Scan the records for the string "pixels"; copy each line where it occurs.
━━ Data rows ━━
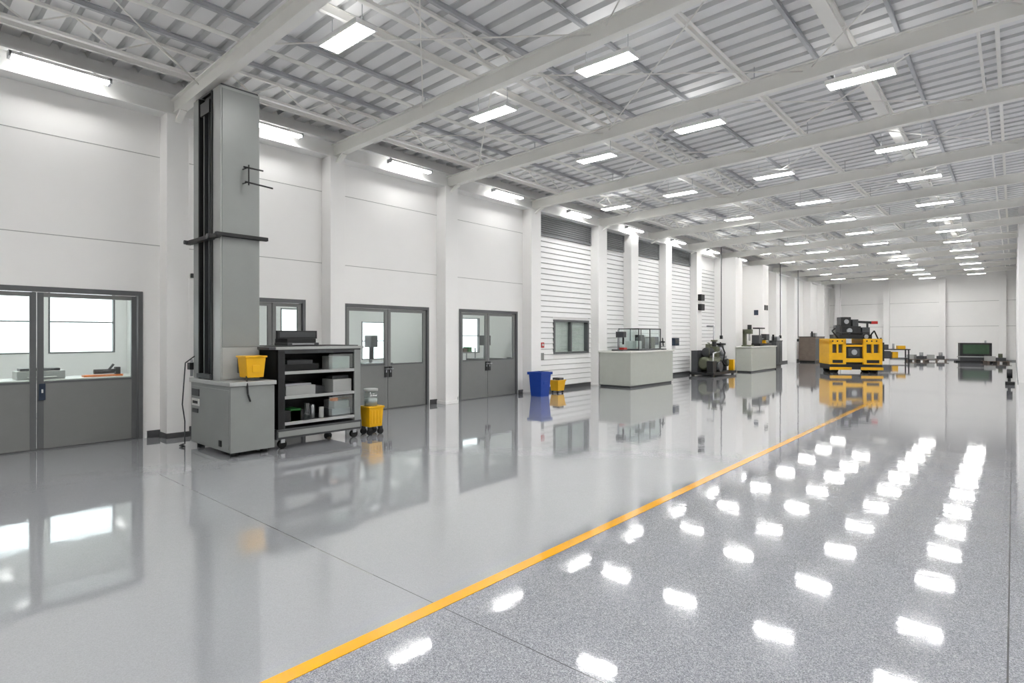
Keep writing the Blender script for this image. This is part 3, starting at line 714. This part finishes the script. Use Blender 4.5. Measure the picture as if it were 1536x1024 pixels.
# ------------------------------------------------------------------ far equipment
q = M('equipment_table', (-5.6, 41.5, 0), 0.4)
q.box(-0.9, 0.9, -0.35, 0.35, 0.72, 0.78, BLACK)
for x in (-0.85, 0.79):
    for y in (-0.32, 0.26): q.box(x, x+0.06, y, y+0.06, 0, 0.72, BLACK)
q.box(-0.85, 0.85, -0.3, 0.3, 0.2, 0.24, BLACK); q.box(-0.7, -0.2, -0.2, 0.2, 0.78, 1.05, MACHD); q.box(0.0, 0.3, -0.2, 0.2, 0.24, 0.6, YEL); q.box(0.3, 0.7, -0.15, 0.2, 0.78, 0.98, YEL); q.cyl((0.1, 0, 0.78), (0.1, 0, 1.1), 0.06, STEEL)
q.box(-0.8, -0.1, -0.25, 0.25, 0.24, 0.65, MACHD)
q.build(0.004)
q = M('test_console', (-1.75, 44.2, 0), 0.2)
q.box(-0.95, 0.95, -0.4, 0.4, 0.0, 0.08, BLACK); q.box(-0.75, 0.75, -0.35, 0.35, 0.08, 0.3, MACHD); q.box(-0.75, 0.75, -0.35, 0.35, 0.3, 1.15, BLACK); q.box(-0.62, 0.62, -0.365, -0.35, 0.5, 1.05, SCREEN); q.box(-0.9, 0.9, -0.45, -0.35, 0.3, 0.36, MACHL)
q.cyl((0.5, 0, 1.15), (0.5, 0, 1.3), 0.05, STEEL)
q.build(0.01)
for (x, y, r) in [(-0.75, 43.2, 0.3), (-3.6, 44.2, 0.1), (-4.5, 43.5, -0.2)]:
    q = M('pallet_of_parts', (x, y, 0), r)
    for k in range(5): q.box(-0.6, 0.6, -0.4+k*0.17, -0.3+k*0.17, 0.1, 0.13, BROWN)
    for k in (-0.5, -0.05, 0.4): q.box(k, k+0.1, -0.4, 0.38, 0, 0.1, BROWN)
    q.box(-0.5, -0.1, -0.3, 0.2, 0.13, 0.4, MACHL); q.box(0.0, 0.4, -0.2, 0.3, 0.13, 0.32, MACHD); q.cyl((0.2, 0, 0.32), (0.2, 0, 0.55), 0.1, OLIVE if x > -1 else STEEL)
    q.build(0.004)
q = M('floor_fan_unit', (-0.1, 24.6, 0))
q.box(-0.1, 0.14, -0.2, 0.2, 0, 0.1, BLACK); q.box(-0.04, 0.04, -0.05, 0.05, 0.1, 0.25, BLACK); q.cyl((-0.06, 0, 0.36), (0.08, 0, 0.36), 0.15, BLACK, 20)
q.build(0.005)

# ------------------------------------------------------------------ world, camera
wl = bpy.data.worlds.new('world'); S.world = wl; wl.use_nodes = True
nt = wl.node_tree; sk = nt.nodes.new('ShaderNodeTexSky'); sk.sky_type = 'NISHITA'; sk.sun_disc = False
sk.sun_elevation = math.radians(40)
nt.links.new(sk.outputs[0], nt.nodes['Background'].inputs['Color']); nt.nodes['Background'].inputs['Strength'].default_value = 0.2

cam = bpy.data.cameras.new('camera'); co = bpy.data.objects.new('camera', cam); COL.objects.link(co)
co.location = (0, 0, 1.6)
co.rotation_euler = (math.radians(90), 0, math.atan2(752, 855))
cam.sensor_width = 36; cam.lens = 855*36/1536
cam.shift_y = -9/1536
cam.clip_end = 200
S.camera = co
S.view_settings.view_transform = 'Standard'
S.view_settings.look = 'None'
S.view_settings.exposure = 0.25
━━━
━━ Data rows ━━
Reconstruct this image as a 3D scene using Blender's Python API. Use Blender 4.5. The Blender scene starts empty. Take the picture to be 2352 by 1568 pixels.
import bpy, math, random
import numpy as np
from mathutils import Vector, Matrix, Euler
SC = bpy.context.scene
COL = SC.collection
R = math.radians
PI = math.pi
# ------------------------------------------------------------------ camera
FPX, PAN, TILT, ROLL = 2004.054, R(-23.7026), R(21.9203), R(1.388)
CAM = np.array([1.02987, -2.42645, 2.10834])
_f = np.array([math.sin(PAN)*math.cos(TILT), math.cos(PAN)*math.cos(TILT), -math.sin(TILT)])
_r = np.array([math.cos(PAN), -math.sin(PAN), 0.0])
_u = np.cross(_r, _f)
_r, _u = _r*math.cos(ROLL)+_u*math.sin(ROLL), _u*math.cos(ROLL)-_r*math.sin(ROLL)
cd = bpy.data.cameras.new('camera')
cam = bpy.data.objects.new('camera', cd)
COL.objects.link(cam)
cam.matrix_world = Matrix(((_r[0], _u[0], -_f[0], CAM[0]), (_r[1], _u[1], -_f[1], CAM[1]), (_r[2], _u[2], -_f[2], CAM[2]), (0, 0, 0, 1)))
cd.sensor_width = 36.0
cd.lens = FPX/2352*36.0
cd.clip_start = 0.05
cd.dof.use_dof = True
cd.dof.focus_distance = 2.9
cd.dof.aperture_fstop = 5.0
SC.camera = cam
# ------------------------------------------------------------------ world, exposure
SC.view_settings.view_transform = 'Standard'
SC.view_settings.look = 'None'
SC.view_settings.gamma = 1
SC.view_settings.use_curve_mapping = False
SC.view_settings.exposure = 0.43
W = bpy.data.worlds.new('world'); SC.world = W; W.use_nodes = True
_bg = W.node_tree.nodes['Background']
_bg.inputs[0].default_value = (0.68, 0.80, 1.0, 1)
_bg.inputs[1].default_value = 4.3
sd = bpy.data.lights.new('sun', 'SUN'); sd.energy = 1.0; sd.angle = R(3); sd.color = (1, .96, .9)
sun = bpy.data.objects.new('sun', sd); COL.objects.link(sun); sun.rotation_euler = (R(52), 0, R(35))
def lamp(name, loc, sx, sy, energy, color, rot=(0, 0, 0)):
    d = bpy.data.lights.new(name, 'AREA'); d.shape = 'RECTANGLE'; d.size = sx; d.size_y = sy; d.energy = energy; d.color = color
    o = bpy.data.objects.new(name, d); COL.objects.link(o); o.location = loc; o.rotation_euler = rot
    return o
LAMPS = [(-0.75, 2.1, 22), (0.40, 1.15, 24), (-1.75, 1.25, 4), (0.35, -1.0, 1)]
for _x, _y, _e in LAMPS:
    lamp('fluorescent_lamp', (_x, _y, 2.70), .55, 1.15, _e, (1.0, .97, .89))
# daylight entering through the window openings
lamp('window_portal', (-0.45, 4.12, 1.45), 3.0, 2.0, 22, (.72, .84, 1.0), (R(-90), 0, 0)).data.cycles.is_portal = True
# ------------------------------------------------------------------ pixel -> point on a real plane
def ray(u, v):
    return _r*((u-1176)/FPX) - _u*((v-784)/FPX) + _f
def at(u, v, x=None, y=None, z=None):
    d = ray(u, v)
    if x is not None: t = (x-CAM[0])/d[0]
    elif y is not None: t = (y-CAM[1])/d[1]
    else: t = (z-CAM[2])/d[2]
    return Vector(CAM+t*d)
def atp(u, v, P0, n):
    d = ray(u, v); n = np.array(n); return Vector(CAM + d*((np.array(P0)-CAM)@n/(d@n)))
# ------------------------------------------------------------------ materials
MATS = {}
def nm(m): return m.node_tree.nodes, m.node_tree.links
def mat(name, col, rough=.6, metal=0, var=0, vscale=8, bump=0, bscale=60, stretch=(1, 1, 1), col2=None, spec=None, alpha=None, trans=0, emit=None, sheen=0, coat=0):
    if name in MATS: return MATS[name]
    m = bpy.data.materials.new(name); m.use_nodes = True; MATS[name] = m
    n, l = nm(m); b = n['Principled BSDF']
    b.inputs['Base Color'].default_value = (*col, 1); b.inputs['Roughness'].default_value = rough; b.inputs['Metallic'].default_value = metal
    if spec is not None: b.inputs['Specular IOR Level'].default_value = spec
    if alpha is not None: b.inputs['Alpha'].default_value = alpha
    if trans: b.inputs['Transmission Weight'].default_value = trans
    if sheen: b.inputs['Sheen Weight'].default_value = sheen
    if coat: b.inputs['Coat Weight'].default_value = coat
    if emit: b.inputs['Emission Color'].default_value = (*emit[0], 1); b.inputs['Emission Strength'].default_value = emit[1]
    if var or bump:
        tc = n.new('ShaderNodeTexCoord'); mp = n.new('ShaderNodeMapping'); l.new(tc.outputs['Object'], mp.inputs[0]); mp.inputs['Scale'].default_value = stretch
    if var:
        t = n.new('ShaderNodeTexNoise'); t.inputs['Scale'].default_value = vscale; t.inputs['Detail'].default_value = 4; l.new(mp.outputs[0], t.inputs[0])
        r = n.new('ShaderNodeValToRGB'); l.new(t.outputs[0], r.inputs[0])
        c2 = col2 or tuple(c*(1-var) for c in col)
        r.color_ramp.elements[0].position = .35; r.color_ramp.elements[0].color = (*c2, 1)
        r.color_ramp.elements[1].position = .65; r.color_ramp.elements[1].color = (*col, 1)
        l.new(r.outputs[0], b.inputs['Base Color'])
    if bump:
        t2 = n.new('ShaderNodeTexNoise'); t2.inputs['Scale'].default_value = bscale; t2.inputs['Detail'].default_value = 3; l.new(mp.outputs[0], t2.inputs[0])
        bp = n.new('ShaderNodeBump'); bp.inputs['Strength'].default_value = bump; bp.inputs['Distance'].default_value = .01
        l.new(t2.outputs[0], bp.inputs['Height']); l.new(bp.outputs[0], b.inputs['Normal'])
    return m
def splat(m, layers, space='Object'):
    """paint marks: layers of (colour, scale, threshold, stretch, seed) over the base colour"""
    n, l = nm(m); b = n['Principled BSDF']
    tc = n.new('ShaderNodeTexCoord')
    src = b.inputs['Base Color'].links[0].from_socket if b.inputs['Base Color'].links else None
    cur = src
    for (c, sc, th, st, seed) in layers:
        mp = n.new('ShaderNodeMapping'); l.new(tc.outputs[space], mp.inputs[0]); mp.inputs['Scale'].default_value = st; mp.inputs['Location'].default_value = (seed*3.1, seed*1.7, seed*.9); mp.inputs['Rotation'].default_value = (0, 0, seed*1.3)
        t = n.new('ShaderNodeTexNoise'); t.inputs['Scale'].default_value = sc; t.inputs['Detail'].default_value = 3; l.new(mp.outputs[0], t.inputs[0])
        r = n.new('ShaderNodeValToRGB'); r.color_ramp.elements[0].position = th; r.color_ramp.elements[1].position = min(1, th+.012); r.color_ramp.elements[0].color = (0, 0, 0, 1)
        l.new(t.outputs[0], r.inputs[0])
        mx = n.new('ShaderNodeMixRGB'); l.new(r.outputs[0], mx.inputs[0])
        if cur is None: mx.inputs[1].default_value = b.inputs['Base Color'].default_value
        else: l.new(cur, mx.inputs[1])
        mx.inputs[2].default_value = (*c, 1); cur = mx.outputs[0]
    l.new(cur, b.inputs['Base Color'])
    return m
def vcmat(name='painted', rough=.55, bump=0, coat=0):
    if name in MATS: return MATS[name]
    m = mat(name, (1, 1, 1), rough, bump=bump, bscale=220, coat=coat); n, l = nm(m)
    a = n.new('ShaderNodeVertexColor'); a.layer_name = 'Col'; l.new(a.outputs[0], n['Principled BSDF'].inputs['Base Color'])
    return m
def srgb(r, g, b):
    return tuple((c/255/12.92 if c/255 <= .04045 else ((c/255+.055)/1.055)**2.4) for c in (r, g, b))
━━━
**Written solution:**
Keep writing the Blender script for this image. This is part 3, starting at line 714. This part finishes the script. Use Blender 4.5. Measure the picture as if it were 1536x1024 pixels.
Reconstruct this image as a 3D scene using Blender's Python API. Use Blender 4.5. The Blender scene starts empty. Take the picture to be 2352 by 1568 pixels.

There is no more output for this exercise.